# [Requirements]
Write out the material exactly. Do not include the pictures.

# [Data excerpt]
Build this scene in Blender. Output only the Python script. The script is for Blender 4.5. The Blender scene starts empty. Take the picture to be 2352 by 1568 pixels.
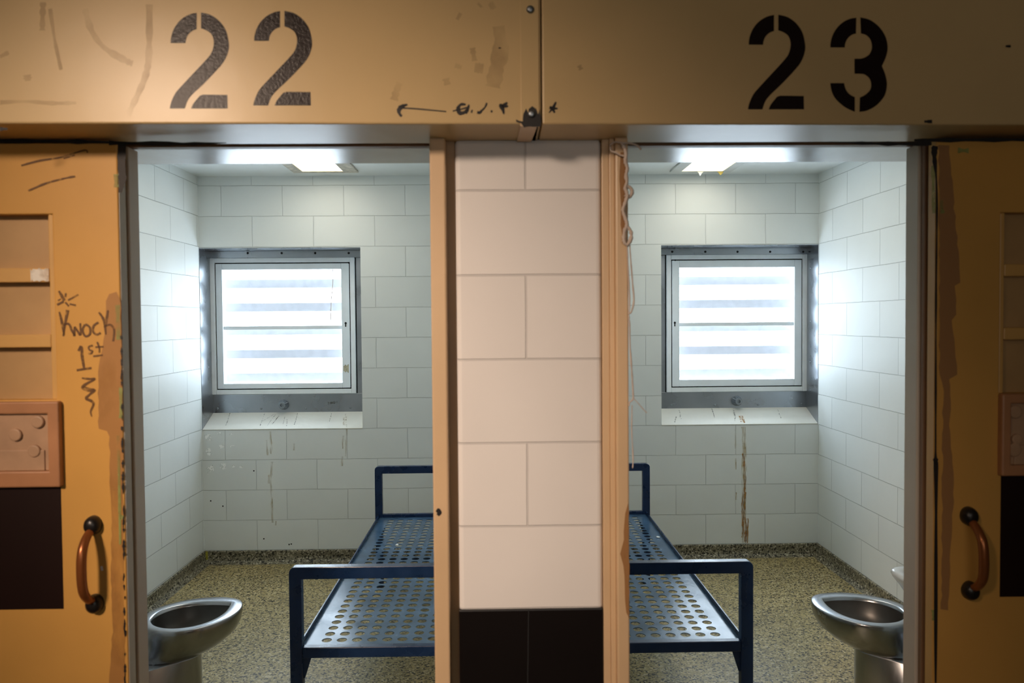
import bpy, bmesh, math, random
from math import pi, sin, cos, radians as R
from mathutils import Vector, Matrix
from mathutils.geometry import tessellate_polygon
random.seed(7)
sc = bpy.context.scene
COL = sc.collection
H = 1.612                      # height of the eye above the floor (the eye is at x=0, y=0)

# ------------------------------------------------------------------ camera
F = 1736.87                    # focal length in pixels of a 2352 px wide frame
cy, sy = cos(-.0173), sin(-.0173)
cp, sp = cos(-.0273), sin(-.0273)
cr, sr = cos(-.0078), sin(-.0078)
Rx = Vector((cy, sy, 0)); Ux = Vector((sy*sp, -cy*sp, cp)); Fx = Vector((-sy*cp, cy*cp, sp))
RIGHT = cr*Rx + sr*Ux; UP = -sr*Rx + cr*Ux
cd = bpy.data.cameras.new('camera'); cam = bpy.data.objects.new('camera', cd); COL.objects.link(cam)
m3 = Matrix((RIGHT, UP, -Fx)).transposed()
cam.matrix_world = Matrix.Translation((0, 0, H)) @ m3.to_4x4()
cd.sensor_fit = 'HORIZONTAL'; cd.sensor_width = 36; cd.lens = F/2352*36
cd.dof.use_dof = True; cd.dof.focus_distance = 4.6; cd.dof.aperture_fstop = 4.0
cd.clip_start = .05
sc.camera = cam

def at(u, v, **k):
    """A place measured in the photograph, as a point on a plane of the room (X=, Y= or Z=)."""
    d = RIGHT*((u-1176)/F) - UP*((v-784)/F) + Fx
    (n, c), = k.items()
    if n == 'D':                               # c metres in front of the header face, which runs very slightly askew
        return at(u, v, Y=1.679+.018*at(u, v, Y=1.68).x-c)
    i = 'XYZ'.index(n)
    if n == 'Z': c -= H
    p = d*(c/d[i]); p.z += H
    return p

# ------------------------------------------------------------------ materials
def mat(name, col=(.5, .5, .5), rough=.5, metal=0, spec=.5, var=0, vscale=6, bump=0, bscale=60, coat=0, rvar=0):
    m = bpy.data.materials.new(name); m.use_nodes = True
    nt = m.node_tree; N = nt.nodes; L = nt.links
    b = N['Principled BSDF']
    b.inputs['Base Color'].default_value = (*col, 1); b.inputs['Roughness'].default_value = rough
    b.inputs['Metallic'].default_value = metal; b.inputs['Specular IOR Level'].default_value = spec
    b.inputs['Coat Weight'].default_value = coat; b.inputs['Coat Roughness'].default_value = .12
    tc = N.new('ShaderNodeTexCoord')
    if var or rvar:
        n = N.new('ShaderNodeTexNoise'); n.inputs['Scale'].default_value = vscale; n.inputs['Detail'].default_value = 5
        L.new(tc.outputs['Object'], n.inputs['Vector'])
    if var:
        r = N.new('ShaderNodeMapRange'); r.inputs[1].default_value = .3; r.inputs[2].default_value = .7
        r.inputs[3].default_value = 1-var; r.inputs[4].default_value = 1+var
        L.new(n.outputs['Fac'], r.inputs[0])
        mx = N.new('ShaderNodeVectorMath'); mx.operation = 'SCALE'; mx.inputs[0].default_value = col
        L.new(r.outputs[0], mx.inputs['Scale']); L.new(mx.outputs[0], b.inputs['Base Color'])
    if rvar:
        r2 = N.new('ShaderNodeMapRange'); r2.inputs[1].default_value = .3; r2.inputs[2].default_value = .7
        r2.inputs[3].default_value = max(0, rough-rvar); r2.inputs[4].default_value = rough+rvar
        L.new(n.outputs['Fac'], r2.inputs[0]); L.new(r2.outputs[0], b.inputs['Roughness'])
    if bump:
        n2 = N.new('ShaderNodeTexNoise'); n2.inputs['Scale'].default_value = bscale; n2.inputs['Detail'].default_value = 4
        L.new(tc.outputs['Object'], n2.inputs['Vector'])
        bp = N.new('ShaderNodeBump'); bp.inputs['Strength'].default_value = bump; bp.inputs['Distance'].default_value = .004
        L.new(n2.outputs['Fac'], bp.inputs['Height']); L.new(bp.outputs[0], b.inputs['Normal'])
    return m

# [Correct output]
Build this scene in Blender. Output only the Python script. The script is for Blender 4.5. The Blender scene starts empty. Take the picture to be 2352 by 1568 pixels.
import bpy, bmesh, math, random
from math import pi, sin, cos, radians as R
from mathutils import Vector, Matrix
from mathutils.geometry import tessellate_polygon
random.seed(7)
sc = bpy.context.scene
COL = sc.collection
H = 1.612                      # height of the eye above the floor (the eye is at x=0, y=0)

# ------------------------------------------------------------------ camera
F = 1736.87                    # focal length in pixels of a 2352 px wide frame
cy, sy = cos(-.0173), sin(-.0173)
cp, sp = cos(-.0273), sin(-.0273)
cr, sr = cos(-.0078), sin(-.0078)
Rx = Vector((cy, sy, 0)); Ux = Vector((sy*sp, -cy*sp, cp)); Fx = Vector((-sy*cp, cy*cp, sp))
RIGHT = cr*Rx + sr*Ux; UP = -sr*Rx + cr*Ux
cd = bpy.data.cameras.new('camera'); cam = bpy.data.objects.new('camera', cd); COL.objects.link(cam)
m3 = Matrix((RIGHT, UP, -Fx)).transposed()
cam.matrix_world = Matrix.Translation((0, 0, H)) @ m3.to_4x4()
cd.sensor_fit = 'HORIZONTAL'; cd.sensor_width = 36; cd.lens = F/2352*36
cd.dof.use_dof = True; cd.dof.focus_distance = 4.6; cd.dof.aperture_fstop = 4.0
cd.clip_start = .05
sc.camera = cam

def at(u, v, **k):
    """A place measured in the photograph, as a point on a plane of the room (X=, Y= or Z=)."""
    d = RIGHT*((u-1176)/F) - UP*((v-784)/F) + Fx
    (n, c), = k.items()
    if n == 'D':                               # c metres in front of the header face, which runs very slightly askew
        return at(u, v, Y=1.679+.018*at(u, v, Y=1.68).x-c)
    i = 'XYZ'.index(n)
    if n == 'Z': c -= H
    p = d*(c/d[i]); p.z += H
    return p

# ------------------------------------------------------------------ materials
def mat(name, col=(.5, .5, .5), rough=.5, metal=0, spec=.5, var=0, vscale=6, bump=0, bscale=60, coat=0, rvar=0):
    m = bpy.data.materials.new(name); m.use_nodes = True
    nt = m.node_tree; N = nt.nodes; L = nt.links
    b = N['Principled BSDF']
    b.inputs['Base Color'].default_value = (*col, 1); b.inputs['Roughness'].default_value = rough
    b.inputs['Metallic'].default_value = metal; b.inputs['Specular IOR Level'].default_value = spec
    b.inputs['Coat Weight'].default_value = coat; b.inputs['Coat Roughness'].default_value = .12
    tc = N.new('ShaderNodeTexCoord')
    if var or rvar:
        n = N.new('ShaderNodeTexNoise'); n.inputs['Scale'].default_value = vscale; n.inputs['Detail'].default_value = 5
        L.new(tc.outputs['Object'], n.inputs['Vector'])
    if var:
        r = N.new('ShaderNodeMapRange'); r.inputs[1].default_value = .3; r.inputs[2].default_value = .7
        r.inputs[3].default_value = 1-var; r.inputs[4].default_value = 1+var
        L.new(n.outputs['Fac'], r.inputs[0])
        mx = N.new('ShaderNodeVectorMath'); mx.operation = 'SCALE'; mx.inputs[0].default_value = col
        L.new(r.outputs[0], mx.inputs['Scale']); L.new(mx.outputs[0], b.inputs['Base Color'])
    if rvar:
        r2 = N.new('ShaderNodeMapRange'); r2.inputs[1].default_value = .3; r2.inputs[2].default_value = .7
        r2.inputs[3].default_value = max(0, rough-rvar); r2.inputs[4].default_value = rough+rvar
        L.new(n.outputs['Fac'], r2.inputs[0]); L.new(r2.outputs[0], b.inputs['Roughness'])
    if bump:
        n2 = N.new('ShaderNodeTexNoise'); n2.inputs['Scale'].default_value = bscale; n2.inputs['Detail'].default_value = 4
        L.new(tc.outputs['Object'], n2.inputs['Vector'])
        bp = N.new('ShaderNodeBump'); bp.inputs['Strength'].default_value = bump; bp.inputs['Distance'].default_value = .004
        L.new(n2.outputs['Fac'], bp.inputs['Height']); L.new(bp.outputs[0], b.inputs['Normal'])
    return m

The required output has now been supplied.